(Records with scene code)
======

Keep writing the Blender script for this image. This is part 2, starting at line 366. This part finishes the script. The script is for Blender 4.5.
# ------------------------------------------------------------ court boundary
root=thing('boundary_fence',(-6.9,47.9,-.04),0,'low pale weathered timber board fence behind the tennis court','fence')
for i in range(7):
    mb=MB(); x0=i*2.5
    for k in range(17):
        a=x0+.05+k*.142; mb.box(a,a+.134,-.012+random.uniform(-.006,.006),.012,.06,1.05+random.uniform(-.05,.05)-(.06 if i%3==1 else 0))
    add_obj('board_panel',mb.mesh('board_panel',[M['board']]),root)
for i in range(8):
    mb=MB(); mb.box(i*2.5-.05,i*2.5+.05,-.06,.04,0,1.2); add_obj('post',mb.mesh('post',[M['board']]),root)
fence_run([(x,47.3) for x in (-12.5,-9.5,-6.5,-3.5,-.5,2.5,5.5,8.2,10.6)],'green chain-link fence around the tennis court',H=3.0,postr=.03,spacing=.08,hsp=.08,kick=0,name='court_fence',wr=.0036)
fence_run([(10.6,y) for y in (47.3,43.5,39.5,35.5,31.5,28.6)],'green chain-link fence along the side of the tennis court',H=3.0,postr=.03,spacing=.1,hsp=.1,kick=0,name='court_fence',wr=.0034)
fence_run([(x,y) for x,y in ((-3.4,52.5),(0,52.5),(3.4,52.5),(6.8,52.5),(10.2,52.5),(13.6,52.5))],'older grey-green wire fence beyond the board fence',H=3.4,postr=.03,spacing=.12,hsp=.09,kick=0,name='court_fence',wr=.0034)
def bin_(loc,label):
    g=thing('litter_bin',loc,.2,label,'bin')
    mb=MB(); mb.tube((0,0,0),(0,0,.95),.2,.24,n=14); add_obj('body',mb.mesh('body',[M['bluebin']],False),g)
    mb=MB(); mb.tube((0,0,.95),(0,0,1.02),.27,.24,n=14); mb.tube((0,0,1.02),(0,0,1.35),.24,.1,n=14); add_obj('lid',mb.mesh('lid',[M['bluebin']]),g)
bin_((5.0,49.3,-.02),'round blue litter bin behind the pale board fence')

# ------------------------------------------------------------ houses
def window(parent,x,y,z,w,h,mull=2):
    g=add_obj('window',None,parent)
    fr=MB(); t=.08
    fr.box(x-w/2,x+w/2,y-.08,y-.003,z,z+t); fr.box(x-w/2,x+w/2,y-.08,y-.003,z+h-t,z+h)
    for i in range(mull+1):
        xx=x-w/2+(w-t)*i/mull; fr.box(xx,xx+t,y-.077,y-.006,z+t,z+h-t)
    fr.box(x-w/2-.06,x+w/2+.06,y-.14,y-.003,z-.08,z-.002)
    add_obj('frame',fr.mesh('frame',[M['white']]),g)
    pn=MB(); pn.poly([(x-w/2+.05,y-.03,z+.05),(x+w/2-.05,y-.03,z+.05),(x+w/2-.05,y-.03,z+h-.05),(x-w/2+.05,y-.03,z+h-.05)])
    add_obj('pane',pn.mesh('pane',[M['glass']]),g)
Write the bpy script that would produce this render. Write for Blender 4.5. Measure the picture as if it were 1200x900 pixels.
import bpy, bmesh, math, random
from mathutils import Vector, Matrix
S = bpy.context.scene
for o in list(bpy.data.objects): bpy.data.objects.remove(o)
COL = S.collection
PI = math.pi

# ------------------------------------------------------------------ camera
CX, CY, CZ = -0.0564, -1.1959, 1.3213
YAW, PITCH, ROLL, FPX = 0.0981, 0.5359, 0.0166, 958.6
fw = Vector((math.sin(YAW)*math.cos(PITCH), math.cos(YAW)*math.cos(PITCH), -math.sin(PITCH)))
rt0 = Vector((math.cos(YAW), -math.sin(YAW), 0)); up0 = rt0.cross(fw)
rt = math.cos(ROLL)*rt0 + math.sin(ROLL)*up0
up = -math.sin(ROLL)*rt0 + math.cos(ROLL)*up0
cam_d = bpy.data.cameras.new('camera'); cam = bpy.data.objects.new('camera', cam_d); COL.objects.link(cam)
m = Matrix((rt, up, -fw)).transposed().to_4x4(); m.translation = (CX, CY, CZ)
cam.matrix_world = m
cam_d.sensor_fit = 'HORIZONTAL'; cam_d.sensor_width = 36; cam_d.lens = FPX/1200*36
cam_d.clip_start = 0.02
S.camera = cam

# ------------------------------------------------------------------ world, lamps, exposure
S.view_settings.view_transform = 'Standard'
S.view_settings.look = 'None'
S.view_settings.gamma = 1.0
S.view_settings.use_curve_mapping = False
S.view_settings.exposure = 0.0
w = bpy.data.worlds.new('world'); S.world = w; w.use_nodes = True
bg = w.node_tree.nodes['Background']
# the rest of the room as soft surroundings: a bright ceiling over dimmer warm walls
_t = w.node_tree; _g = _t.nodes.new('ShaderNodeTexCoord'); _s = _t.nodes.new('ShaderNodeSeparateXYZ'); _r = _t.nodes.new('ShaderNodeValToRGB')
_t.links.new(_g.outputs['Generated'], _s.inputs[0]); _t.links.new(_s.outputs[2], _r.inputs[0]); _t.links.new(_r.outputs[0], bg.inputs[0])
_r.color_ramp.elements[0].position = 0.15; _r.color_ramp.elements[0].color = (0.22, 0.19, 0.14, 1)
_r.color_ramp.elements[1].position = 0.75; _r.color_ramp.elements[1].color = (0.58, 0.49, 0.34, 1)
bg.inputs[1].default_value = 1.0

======

**Task directions**
All of the data above should be transcribed exactly.

**Written reply**
Keep writing the Blender script for this image. This is part 2, starting at line 366. This part finishes the script. The script is for Blender 4.5.
# ------------------------------------------------------------ court boundary
root=thing('boundary_fence',(-6.9,47.9,-.04),0,'low pale weathered timber board fence behind the tennis court','fence')
for i in range(7):
    mb=MB(); x0=i*2.5
    for k in range(17):
        a=x0+.05+k*.142; mb.box(a,a+.134,-.012+random.uniform(-.006,.006),.012,.06,1.05+random.uniform(-.05,.05)-(.06 if i%3==1 else 0))
    add_obj('board_panel',mb.mesh('board_panel',[M['board']]),root)
for i in range(8):
    mb=MB(); mb.box(i*2.5-.05,i*2.5+.05,-.06,.04,0,1.2); add_obj('post',mb.mesh('post',[M['board']]),root)
fence_run([(x,47.3) for x in (-12.5,-9.5,-6.5,-3.5,-.5,2.5,5.5,8.2,10.6)],'green chain-link fence around the tennis court',H=3.0,postr=.03,spacing=.08,hsp=.08,kick=0,name='court_fence',wr=.0036)
fence_run([(10.6,y) for y in (47.3,43.5,39.5,35.5,31.5,28.6)],'green chain-link fence along the side of the tennis court',H=3.0,postr=.03,spacing=.1,hsp=.1,kick=0,name='court_fence',wr=.0034)
fence_run([(x,y) for x,y in ((-3.4,52.5),(0,52.5),(3.4,52.5),(6.8,52.5),(10.2,52.5),(13.6,52.5))],'older grey-green wire fence beyond the board fence',H=3.4,postr=.03,spacing=.12,hsp=.09,kick=0,name='court_fence',wr=.0034)
def bin_(loc,label):
    g=thing('litter_bin',loc,.2,label,'bin')
    mb=MB(); mb.tube((0,0,0),(0,0,.95),.2,.24,n=14); add_obj('body',mb.mesh('body',[M['bluebin']],False),g)
    mb=MB(); mb.tube((0,0,.95),(0,0,1.02),.27,.24,n=14); mb.tube((0,0,1.02),(0,0,1.35),.24,.1,n=14); add_obj('lid',mb.mesh('lid',[M['bluebin']]),g)
bin_((5.0,49.3,-.02),'round blue litter bin behind the pale board fence')

# ------------------------------------------------------------ houses
def window(parent,x,y,z,w,h,mull=2):
    g=add_obj('window',None,parent)
    fr=MB(); t=.08
    fr.box(x-w/2,x+w/2,y-.08,y-.003,z,z+t); fr.box(x-w/2,x+w/2,y-.08,y-.003,z+h-t,z+h)
    for i in range(mull+1):
        xx=x-w/2+(w-t)*i/mull; fr.box(xx,xx+t,y-.077,y-.006,z+t,z+h-t)
    fr.box(x-w/2-.06,x+w/2+.06,y-.14,y-.003,z-.08,z-.002)
    add_obj('frame',fr.mesh('frame',[M['white']]),g)
    pn=MB(); pn.poly([(x-w/2+.05,y-.03,z+.05),(x+w/2-.05,y-.03,z+.05),(x+w/2-.05,y-.03,z+h-.05),(x-w/2+.05,y-.03,z+h-.05)])
    add_obj('pane',pn.mesh('pane',[M['glass']]),g)
Write the bpy script that would produce this render. Write for Blender 4.5. Measure the picture as if it were 1200x900 pixels.
import bpy, bmesh, math, random
from mathutils import Vector, Matrix
S = bpy.context.scene
for o in list(bpy.data.objects): bpy.data.objects.remove(o)
COL = S.collection
PI = math.pi

# ------------------------------------------------------------------ camera
CX, CY, CZ = -0.0564, -1.1959, 1.3213
YAW, PITCH, ROLL, FPX = 0.0981, 0.5359, 0.0166, 958.6
fw = Vector((math.sin(YAW)*math.cos(PITCH), math.cos(YAW)*math.cos(PITCH), -math.sin(PITCH)))
rt0 = Vector((math.cos(YAW), -math.sin(YAW), 0)); up0 = rt0.cross(fw)
rt = math.cos(ROLL)*rt0 + math.sin(ROLL)*up0
up = -math.sin(ROLL)*rt0 + math.cos(ROLL)*up0
cam_d = bpy.data.cameras.new('camera'); cam = bpy.data.objects.new('camera', cam_d); COL.objects.link(cam)
m = Matrix((rt, up, -fw)).transposed().to_4x4(); m.translation = (CX, CY, CZ)
cam.matrix_world = m
cam_d.sensor_fit = 'HORIZONTAL'; cam_d.sensor_width = 36; cam_d.lens = FPX/1200*36
cam_d.clip_start = 0.02
S.camera = cam

# ------------------------------------------------------------------ world, lamps, exposure
S.view_settings.view_transform = 'Standard'
S.view_settings.look = 'None'
S.view_settings.gamma = 1.0
S.view_settings.use_curve_mapping = False
S.view_settings.exposure = 0.0
w = bpy.data.worlds.new('world'); S.world = w; w.use_nodes = True
bg = w.node_tree.nodes['Background']
# the rest of the room as soft surroundings: a bright ceiling over dimmer warm walls
_t = w.node_tree; _g = _t.nodes.new('ShaderNodeTexCoord'); _s = _t.nodes.new('ShaderNodeSeparateXYZ'); _r = _t.nodes.new('ShaderNodeValToRGB')
_t.links.new(_g.outputs['Generated'], _s.inputs[0]); _t.links.new(_s.outputs[2], _r.inputs[0]); _t.links.new(_r.outputs[0], bg.inputs[0])
_r.color_ramp.elements[0].position = 0.15; _r.color_ramp.elements[0].color = (0.22, 0.19, 0.14, 1)
_r.color_ramp.elements[1].position = 0.75; _r.color_ramp.elements[1].color = (0.58, 0.49, 0.34, 1)
bg.inputs[1].default_value = 1.0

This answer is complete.